Crypt strength comparison

Hi,

How much stronger/weaker is the rclone crypt function compared to:

  1. Cryptomator - https://cryptomator.org/

  2. CryFS - https://www.cryfs.org/

Just want to see if its worth even using the above if rclone crypt is at same grade.

I know they have other benefits like not disclosing directory structure or for cryfs file sizes, buts a separate topic.

Thanks

Without going into academic depth (which I am not qualified for anyway) rclone crypt is based on 256-bit AES go secretbox. In terms of raw cryptographic strength that is basically industry standard and impossible to bruteforce by current means. You could add even more bits but ... why? Does it matter if takes a million years to bruteforce or a hundred million? The "real strength" of encryption often comes down to if it has gone through thorough review, is open and can be inspected for flaws and weaknesses. If it has functions you need and is good about not leaking information. And that is a very hard thing to quantify as "better" or "worse"...

AES is a very common base for encryption, so I wouldn't be surprised at all if those two others use something similar underneath the hood.

You can read more about it here and probably google a lot of details from the name:

Personally I use rclone crypt. Do note that there are plans of further evelopmens relating to crypt that will give it benefits for rclone-use over other crypts. Notably - there may be support integrated metadata sometime soon - letting you hash-compare across crypted and uncrypted remotes and many other things. Things like this won't really be possible with a non-integrated format. Besides, rclone has really handy remotes to encrypt on the fly ect. that just fits very well into the rest of the ecosystem. An external solution will have to be configured on the side.

AFAIK, it is unavoidable to expose the folder structure due to the limitations of the cloud. These systems (and thus rclone itself) work on a file-level, not a disk or block level. It would be impractical to the extreme to try to make a unified container (like one big file) that would completely obscure the structure. You can still encrypt all the names (files and folders) though, so that's typically more than good enough. Also, filesizes, while their approximate size will be visible - will not be the exact size of the input-file, so that makes it pretty hard to correlate anything.

Thanks for response.

Just to confirm on above point.

  1. CryFS doesn't explose file size. All files are user defined size eg. 16kb.

  2. Both of above don't expose directory structure.

They definately have advantage in above 2 respects.

Maybe on rclone AES 256, there is no advantage - but I'm not certain yet.

Thanks

You could hide file-size if you wanted with the rclone "chunker" remote to split files to whatever size you want. Together with encryption it would be very hard to guess at sizes. Although you'd probably have to sacrifice your modtime attributes too if you wanted to really hide it that bad.
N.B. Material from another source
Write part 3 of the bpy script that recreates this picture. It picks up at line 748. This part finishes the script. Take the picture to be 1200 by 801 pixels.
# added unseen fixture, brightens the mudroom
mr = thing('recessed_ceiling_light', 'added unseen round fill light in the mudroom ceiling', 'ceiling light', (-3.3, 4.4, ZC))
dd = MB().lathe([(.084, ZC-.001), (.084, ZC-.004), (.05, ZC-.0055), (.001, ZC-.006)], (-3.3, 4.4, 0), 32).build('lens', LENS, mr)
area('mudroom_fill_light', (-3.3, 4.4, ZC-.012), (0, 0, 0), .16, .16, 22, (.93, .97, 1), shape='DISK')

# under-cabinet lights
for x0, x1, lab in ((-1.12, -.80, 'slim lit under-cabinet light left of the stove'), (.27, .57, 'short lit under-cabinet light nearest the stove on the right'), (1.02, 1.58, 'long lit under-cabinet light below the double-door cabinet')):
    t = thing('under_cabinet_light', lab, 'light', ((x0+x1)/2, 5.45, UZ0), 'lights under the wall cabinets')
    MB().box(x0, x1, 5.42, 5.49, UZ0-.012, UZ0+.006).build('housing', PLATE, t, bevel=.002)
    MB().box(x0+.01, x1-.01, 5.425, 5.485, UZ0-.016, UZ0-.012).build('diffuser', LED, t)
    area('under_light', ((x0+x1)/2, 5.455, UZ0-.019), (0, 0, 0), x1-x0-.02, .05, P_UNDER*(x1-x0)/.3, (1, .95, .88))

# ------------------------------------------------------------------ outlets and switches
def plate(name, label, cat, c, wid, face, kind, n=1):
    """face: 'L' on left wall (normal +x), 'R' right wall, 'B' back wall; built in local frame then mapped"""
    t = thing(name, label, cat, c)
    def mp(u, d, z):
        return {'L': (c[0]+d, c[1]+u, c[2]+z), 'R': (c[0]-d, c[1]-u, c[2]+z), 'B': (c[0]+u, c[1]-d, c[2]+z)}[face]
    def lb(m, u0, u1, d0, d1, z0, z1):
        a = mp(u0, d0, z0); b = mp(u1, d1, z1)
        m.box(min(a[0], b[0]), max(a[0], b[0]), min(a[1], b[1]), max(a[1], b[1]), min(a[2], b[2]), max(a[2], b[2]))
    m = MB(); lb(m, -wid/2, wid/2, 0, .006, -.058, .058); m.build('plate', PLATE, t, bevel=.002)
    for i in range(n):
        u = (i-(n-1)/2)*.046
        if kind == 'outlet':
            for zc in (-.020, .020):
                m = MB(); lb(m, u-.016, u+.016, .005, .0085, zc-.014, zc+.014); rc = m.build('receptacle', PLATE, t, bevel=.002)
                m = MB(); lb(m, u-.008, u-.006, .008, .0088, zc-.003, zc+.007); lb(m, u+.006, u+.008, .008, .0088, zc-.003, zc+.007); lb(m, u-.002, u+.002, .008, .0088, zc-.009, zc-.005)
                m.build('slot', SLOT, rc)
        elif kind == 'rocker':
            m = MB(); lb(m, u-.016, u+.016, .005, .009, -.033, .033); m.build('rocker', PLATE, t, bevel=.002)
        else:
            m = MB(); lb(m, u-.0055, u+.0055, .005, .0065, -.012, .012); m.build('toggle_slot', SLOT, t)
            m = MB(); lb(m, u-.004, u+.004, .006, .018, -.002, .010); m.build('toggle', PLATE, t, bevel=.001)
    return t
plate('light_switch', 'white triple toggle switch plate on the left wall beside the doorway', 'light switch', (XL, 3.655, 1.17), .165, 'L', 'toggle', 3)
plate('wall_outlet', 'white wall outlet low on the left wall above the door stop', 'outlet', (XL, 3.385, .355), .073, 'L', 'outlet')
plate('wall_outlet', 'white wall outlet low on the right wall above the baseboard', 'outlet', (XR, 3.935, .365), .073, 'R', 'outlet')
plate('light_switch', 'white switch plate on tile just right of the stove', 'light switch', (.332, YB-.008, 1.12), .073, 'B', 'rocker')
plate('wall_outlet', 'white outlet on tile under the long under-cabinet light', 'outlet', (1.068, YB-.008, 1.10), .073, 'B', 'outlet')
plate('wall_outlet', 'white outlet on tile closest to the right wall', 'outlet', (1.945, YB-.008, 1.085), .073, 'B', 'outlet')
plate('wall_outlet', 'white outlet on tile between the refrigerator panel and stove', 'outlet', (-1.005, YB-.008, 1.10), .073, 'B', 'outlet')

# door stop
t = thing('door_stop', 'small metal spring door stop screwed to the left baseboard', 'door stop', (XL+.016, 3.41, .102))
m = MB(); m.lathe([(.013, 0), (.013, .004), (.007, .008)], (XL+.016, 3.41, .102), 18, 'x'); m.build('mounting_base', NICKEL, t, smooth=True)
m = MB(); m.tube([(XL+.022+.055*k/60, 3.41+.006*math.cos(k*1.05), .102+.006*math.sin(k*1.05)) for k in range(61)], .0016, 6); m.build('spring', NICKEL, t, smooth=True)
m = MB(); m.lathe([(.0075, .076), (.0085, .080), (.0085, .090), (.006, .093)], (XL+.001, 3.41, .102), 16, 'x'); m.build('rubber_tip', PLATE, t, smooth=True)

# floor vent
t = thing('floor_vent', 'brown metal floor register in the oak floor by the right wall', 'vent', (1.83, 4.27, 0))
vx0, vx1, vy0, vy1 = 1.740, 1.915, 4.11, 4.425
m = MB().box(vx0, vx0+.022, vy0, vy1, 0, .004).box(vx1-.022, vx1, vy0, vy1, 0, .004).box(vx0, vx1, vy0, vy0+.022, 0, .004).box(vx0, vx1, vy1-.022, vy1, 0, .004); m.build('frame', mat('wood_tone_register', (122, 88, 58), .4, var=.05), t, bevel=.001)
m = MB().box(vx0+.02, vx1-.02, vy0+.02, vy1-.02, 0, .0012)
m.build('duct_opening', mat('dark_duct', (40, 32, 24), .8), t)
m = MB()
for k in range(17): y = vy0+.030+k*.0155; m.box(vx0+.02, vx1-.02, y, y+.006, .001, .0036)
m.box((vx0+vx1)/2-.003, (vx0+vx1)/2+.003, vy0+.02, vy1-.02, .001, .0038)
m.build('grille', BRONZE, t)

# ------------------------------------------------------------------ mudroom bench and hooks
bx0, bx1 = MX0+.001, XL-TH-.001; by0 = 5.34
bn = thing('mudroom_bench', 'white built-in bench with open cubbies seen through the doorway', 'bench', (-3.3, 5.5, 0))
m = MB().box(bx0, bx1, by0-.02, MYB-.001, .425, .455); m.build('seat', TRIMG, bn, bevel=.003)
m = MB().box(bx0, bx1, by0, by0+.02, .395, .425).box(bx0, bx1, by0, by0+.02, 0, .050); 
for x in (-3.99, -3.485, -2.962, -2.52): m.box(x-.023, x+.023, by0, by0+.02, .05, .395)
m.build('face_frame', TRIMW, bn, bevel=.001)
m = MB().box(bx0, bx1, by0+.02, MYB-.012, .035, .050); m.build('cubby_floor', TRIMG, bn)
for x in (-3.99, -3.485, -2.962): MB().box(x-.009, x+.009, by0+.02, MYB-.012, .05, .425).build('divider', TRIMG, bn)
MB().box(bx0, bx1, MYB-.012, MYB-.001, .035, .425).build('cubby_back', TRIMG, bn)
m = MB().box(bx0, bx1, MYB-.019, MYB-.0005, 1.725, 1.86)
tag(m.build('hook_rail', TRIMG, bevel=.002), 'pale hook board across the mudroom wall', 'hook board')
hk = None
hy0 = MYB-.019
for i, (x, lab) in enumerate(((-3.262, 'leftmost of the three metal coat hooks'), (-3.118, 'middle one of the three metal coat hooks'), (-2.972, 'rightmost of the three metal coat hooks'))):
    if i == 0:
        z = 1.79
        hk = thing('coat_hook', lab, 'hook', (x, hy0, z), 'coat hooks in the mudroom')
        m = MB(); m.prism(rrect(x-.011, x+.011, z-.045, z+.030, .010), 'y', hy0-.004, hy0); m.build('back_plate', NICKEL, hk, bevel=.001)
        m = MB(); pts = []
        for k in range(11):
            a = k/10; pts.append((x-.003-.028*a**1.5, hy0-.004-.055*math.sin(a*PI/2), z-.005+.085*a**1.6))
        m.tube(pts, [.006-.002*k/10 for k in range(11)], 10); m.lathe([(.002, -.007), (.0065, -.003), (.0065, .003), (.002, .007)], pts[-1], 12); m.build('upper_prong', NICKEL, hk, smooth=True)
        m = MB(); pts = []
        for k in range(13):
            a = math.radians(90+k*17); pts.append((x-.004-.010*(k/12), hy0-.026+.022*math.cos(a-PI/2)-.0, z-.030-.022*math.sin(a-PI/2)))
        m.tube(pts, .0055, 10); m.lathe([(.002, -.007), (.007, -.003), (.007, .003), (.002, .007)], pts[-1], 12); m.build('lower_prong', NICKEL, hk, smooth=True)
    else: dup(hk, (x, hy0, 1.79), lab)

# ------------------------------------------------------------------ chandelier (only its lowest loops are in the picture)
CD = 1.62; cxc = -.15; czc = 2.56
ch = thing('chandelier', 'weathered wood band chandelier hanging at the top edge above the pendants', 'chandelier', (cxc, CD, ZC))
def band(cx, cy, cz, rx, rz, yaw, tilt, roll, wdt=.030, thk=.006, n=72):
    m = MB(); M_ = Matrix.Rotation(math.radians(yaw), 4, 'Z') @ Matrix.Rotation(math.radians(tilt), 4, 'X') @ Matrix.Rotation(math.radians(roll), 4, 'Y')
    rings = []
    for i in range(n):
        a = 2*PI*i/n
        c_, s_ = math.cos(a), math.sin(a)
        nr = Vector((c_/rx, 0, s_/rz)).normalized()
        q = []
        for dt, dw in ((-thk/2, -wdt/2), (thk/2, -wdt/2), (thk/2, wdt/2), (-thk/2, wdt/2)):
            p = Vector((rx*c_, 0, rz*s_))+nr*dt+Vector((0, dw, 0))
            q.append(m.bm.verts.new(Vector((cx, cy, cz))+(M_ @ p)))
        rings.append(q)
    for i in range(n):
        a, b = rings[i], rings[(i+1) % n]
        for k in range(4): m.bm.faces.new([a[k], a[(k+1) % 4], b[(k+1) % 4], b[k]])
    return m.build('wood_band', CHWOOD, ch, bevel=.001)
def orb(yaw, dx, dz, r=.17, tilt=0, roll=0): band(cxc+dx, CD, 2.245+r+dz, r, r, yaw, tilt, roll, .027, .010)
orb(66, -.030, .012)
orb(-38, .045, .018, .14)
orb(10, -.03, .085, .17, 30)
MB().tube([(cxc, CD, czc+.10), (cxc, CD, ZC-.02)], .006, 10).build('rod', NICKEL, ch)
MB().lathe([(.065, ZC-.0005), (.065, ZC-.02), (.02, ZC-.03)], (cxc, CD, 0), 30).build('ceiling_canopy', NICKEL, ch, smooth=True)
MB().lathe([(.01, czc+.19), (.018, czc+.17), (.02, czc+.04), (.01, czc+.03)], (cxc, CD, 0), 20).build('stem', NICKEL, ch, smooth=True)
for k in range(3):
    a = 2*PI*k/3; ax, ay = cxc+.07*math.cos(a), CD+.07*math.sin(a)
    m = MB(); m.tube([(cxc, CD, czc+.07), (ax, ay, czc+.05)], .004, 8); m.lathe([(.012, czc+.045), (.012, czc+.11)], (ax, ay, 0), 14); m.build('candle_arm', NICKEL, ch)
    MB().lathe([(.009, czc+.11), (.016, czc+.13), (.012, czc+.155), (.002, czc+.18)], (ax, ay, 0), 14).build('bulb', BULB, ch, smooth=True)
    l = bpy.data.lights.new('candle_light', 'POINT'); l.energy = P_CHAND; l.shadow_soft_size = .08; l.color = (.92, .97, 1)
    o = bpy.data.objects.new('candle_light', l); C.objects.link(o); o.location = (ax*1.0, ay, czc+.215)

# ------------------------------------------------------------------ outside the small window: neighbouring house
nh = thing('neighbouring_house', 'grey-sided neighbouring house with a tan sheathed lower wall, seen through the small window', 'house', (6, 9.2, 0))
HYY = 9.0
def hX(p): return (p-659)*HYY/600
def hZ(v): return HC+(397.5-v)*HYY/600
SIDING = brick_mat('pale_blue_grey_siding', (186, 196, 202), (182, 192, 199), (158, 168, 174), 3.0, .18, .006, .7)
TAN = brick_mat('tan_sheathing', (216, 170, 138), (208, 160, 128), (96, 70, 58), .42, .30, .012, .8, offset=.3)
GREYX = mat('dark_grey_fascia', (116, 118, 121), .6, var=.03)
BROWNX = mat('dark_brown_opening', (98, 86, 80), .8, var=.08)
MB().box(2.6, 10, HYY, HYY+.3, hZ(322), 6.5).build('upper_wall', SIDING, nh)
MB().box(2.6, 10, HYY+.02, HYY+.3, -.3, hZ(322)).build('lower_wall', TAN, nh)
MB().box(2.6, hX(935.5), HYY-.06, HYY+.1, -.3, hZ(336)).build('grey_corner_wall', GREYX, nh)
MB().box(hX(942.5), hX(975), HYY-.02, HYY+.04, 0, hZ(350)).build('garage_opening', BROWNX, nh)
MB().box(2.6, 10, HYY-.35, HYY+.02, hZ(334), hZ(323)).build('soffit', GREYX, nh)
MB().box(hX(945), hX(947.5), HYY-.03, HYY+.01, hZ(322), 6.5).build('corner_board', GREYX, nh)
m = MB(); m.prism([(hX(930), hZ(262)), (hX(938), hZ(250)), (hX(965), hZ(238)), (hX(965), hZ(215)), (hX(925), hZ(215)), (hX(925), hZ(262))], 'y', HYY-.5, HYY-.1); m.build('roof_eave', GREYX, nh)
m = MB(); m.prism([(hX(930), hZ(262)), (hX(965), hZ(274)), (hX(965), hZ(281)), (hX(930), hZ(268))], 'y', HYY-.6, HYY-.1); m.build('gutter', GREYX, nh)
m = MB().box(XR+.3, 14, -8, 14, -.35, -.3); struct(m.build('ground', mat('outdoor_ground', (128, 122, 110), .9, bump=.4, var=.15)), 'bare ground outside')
This does come with some unavoidable issues in performance though. Opening many files on a cloud is always going to be slower than opening a single one. This is usually the bigger concern. 16kb for example would be really really terribly bad performance-wise.

Maybe saying "unavoidable" was not quite correct.
But when you work at a file-level and want to hide the folder structure, you are going to have to put all that structure info as data inside of an encrypted file and then somehow reconstruct it back to be presented. That is doable - but I think you will lose a lot of the functionality that the server can do for you as the cost of doing this, like just listing a certain folder for example. you have to grab and process that data locally instead then, which will no doubt be slower. No fast-listing. No way to server-side copy a spesific (real) file. There's a lot of functions I just can't see being possible if you use this approach.

Also again - performance will be a problem. Very small chunks will be extremely slow due to concurrent access limitations on most backends. But if the chunks are very large then you are going to have to reupload a lot of data each time you make one small change.

But this is just my speculation. I fully admit I don't know enough about the technical details of these two crypt-solutions to fully evaluate them. Perhaps they have found some good ways to mitigate the worst issues - but I suspect there are still going to be some significant tradeoffs for using such a strategy.

rclone: stable, time proven, multi-os
cryfs: alpha software pretending to be beta software, no real support for windows

tried creating a new config for chunker, but couldn't see a chunker option in the 31 backends?

rclone v1.49.5

  • os/arch: linux/amd64
  • go version: go1.13.1

It was introduced with version 1.50.